Terwijl ik aan dit boek werk, voelt het soms alsof we een soortgelijk proces doormaken. Zij werken zich omhoog in de muziekscene, terwijl ik mijn weg probeer te vinden als schrijven. Het zijn totaal verschillende werelden, maar toch lijkt het alsof we allebei doen wat wij het liefst willen doen. Voor hen is dat muziek maken, voor mij is dat schrijven.
Nieuwsgierig als ik ben volg ik hun groei op de voet en weet vaak de meest nutteloze weetjes. Ach, ik zou zelfs over hen een boek kunnen schrijven. Dat is met het onderzoeken van de Indische geschiedenis ook. Om een voorbeeld te noemen, de straatnamen die te vinden waren op de suikerondernemingen. Ik ken ze. Die nieuwsgierigheid is niet altijd even gemakkelijk. Tijdens het onderzoeken raak ik meermaals afgeleid door onderwerpen die mijn aandacht trekken. Sinds kort heb ik daar een manier in gevonden om er beter mee om te gaan. Ik werk nu in blokken van een half uur met daarna vijf minuten "afleiding". Tijdens de halve uren schrijf ik aan een stuk aan mijn verhaal, terwijl ik in die vijf minuten daarna een kleine anekdote noteer over een ander onderwerp of een citaat doorlees over iets wat totaal niet gerelateerd is aan het verhaal. Op die manier blijven deze verhalen ook niet door mijn hoofd zweven.
Inmiddels heeft die manier van schrijven goed zijn vruchten afgeworpen. Ik heb 17 zijonderwerpen verzameld die misschien eens aparte verhalen gaan worden. Verhalen met betrekking op de geschiedenis van Indië, maar daarnaast nog zoveel meer. Maar voor nu, focus ik mij op dit boek.
Het hele proces van onderzoeken, schrijven, dwalen door Den Haag en luisteren naar muziek, voelt als een reis. Niet alleen naar het verhaal van Ciel, maar ook naar wie ik zelf ben. Met de blik van Ciel naast me, de klanken van Son Mieux op de achtergrond en de Haagse straten in mijn herinneringen, voelt het alsof ik aan iets bijzonders werk.

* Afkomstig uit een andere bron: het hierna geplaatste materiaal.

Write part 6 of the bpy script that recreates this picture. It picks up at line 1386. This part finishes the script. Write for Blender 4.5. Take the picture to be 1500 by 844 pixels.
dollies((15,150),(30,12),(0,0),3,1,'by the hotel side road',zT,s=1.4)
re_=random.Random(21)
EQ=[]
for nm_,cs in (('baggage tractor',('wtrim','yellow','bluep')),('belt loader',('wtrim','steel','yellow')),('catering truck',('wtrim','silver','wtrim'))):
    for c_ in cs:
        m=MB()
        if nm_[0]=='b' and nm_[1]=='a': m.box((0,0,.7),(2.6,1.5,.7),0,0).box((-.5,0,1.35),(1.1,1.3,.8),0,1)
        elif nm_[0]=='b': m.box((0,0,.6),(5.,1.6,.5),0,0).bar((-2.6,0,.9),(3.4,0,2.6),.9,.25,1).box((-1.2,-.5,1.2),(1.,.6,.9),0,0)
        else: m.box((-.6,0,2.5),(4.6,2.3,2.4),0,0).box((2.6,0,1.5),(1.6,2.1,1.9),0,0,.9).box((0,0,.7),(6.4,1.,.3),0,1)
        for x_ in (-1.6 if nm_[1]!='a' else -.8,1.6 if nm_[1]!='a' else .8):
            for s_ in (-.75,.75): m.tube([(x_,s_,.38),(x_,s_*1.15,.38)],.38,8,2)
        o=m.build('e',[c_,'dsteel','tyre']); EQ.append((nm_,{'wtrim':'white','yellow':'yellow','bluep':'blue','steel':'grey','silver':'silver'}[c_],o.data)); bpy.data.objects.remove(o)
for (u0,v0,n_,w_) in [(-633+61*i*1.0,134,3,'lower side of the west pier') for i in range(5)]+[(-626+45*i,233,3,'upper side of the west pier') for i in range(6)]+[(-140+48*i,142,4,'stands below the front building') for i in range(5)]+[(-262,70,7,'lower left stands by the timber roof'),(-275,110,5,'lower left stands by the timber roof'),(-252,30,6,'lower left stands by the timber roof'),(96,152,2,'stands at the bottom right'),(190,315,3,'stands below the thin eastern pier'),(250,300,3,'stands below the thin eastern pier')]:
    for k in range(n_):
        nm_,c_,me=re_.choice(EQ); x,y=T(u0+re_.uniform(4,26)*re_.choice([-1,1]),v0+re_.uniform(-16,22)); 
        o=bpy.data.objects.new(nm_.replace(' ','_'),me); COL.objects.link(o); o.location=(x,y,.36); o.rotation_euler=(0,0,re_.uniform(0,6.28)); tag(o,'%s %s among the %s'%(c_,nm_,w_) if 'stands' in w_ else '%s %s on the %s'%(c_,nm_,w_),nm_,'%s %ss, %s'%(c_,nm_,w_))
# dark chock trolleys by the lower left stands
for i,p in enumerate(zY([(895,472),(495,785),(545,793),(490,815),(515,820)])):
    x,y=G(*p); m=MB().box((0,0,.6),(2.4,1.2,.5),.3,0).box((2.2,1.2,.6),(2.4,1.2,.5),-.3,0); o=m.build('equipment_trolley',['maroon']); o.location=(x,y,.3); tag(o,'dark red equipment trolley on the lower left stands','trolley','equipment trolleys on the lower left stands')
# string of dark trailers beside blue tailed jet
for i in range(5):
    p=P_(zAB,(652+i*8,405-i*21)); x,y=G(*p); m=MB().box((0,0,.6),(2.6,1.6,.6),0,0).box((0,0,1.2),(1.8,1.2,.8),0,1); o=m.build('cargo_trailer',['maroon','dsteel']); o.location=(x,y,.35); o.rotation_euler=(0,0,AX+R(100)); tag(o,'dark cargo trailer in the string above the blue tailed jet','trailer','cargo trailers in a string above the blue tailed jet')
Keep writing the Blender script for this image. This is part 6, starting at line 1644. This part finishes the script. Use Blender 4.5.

Denkt u eraan om zelf uw familieverhaal of de resultaten van uw onderzoek op papier te zetten? Kijk dan goed naar wat voor u werkbaar is. Voor mij is dit het meest werkbaar, maar voor u kan het goed zijn dat het tegenovergestelde nodig is.
Om in muzikale sferen af te sluiten: Well, tell me from te beginning, and I'll see you at the end. I want to know your story, and I want to understand. I've got a thousand questions for the millions on the street. Will somebody out here tell me? Tell me more.